3,2 millions d'hectolitres de vins de Bordeaux ont été écoulés l'an dernier, un volume en baisse de 4 % sur un an, pour une valeur totale qui tombe en dessous des quatre milliards d'euros, soit peu ou prou le même niveau qu'en 2019. Alors que le vignoble bordelais est rongé par la crise et arrache actuellement 8.000 hectares de vigne, le CIVB (Conseil interprofessionnel des vins de Bordeaux) a présenté ce 29 avril le bilan de la campagne de commercialisation 2022-2023. Si les chiffres ne sont pas bons, il s'inscrivent dans un marché global du vin qui est, lui-aussi, à la peine avec, notamment, un repli de près de 10 % à l'export après les belles années de la sortie de la pandémie.
Des efforts marketing à l'export
Pour les bordeaux, les ventes diminuent en France (55 % du total) où les AOP rouges sont particulièrement en difficulté dans les rayons de la grande distribution sur fond de désaffection croissante pour le vin et le vin rouge en particulier. La tendance est également à la baisse à l'export (45 % du total) avec un volume en repli de 12 % en volume, au plus bas depuis dix ans, mais de seulement 5 % en valeur. La Chine et le Japon, respectivement 1er et 5e marchés à l'export, sont ceux qui souffrent le plus.
Pour relancer la machine, le CIVB orchestre une vaste campagne de marketing numérique en France et dans le monde anglo-saxon sous les bannières « Ensemble tous singuliers » et « Join the Bordeaux Crew ». Lancée début 2024 au salon Wine Paris, cette stratégie promeut la diversité des vins et des vignerons bordelais pour aller chercher un public plus jeune et féminin, tout particulièrement la génération Z qui aura entre 25 et 40 ans en 2035.
Des prix de transactions inadmissibles
Mais, plus largement, c'est le long combat pour obtenir des prix plus rémunérateurs pour les viticulteurs qui mobilise actuellement l'énergie des équipes et des élus du CIVB. En grande distribution, le prix moyen d'une bouteille de Bordeaux était de 6,16 euros l'an dernier, soit un euro de plus qu'il y a trois ans, mais des offres promotionnelles avec des bouteilles à moins de deux ou trois euros ont suscité la colère des vignerons bordelais ces derniers mois en pleine crise agricole.

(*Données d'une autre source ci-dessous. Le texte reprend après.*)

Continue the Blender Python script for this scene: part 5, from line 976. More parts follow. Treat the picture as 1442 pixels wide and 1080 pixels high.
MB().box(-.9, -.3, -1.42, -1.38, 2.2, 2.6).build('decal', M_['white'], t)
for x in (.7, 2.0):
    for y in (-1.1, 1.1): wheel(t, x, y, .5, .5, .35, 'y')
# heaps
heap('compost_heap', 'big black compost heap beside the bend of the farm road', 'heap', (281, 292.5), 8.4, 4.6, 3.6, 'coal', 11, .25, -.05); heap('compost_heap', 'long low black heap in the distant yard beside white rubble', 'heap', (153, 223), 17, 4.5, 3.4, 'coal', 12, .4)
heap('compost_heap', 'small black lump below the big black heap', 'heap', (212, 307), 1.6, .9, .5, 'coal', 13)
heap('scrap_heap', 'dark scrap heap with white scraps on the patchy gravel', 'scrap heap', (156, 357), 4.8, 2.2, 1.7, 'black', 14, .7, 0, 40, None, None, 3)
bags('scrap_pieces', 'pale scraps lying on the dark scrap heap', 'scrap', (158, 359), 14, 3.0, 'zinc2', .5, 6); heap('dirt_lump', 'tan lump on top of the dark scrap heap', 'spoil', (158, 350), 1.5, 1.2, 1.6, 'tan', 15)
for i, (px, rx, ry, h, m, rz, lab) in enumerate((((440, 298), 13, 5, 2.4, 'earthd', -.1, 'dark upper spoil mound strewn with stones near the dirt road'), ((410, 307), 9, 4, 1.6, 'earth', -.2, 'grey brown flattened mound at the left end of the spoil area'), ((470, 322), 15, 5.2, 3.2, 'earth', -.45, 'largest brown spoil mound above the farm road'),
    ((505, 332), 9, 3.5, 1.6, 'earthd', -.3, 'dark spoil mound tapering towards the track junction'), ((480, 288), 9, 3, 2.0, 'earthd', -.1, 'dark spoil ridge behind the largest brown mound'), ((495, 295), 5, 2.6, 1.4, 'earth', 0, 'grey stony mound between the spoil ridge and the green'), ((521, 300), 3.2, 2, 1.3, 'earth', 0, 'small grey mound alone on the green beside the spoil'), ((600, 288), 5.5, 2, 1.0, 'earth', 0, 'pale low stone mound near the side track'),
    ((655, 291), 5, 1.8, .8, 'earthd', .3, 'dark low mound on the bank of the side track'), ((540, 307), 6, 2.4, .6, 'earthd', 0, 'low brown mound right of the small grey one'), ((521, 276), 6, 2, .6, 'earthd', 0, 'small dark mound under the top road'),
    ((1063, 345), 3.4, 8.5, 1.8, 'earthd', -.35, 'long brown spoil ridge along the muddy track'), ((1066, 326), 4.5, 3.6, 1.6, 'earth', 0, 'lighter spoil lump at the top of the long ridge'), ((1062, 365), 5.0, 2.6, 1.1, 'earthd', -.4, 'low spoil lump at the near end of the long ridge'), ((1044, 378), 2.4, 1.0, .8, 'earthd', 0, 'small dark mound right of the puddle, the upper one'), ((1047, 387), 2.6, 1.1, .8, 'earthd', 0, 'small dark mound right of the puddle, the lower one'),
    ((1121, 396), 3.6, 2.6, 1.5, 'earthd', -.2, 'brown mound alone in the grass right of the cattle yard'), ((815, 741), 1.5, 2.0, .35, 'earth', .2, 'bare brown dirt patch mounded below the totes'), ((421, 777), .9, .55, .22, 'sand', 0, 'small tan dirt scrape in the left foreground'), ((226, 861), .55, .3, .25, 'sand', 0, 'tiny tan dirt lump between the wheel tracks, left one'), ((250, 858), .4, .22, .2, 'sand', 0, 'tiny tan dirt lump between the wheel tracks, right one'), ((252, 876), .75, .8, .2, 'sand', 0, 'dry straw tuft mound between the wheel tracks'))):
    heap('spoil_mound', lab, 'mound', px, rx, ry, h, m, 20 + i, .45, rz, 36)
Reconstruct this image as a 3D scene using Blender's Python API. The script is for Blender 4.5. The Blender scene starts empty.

Et Allan Sichel, le président du CIVB, de fustiger des « prix de transactions inadmissibles répondant à un besoin de trésorerie immédiat mais très loin de couvrir les coûts de production ». Mais pour y remédier, chacun en a bien conscience, il n'y aura ni baguette magique ni prix plancher automatique. « L'objectif est plutôt de déterminer des indicateurs pertinents qui permettront de calibrer les prix du contrat amont sur des bases éclairées [...] pour que chaque viticulteur puisse vivre de son travail », explique Allan Sichel. Le chemin est aussi étroit que technique mais les professionnels bordelais sont décidés à avancer.
Dans la foulée de la grande réunion du 8 avril dernier qui a fixé un cap vers un contrat de filière, le CIVB a enchaîné les rencontres bilatérales pour faire valoir ses positions auprès des instances du CNIV (Comité national des interprofessions de Vins), des députés Anne-Laure Barbaut et Alexis Izard, qui rédigent un rapport parlementaire sur la loi Egalim, d'Agnès Pannier-Runacher, la ministre déléguée à l'Agriculture, et du ministre chargé du Budget, le Bordelais Thomas Cazenave.
« Approcher l'équilibre volumique »
Dans le même temps, le vignoble bordelais espère pouvoir souffler temporairement en 2024 grâce à la conjonction d'une « très faible récolte 2023 » liée à l'épidémie de mildiou, des dispositifs de distillation et des opérations d'arrachage qui ont débuté sur le terrain : 8.000 hectares auront disparu au 31 mai et 1.500 hectares de plus l'hiver prochain, soit près de 10 % des 103.000 hectares AOP. « Nos projections nous indiquent que nous allons approcher l'équilibre volumique dans les prochaines semaines », déclare ainsi le président du CIVB alors que les volumes disponibles, fortement réduits, pourraient se rapprocher des volumes commercialisés et ainsi « contribuer au redressement des cours les plus bas de Bordeaux rouge ».
Un premier pas auquel devra répondre une indispensable relance de la demande. Outre le marketing en ligne, les vins de Bordeaux s'afficheront en 2024 sur les écrans de Picadilly Circus à Londres ou encore de Times Square à New York. Plus localement, l'évènement « Bordeaux fête le vin » reviendra du 27 au 30 juin 2024.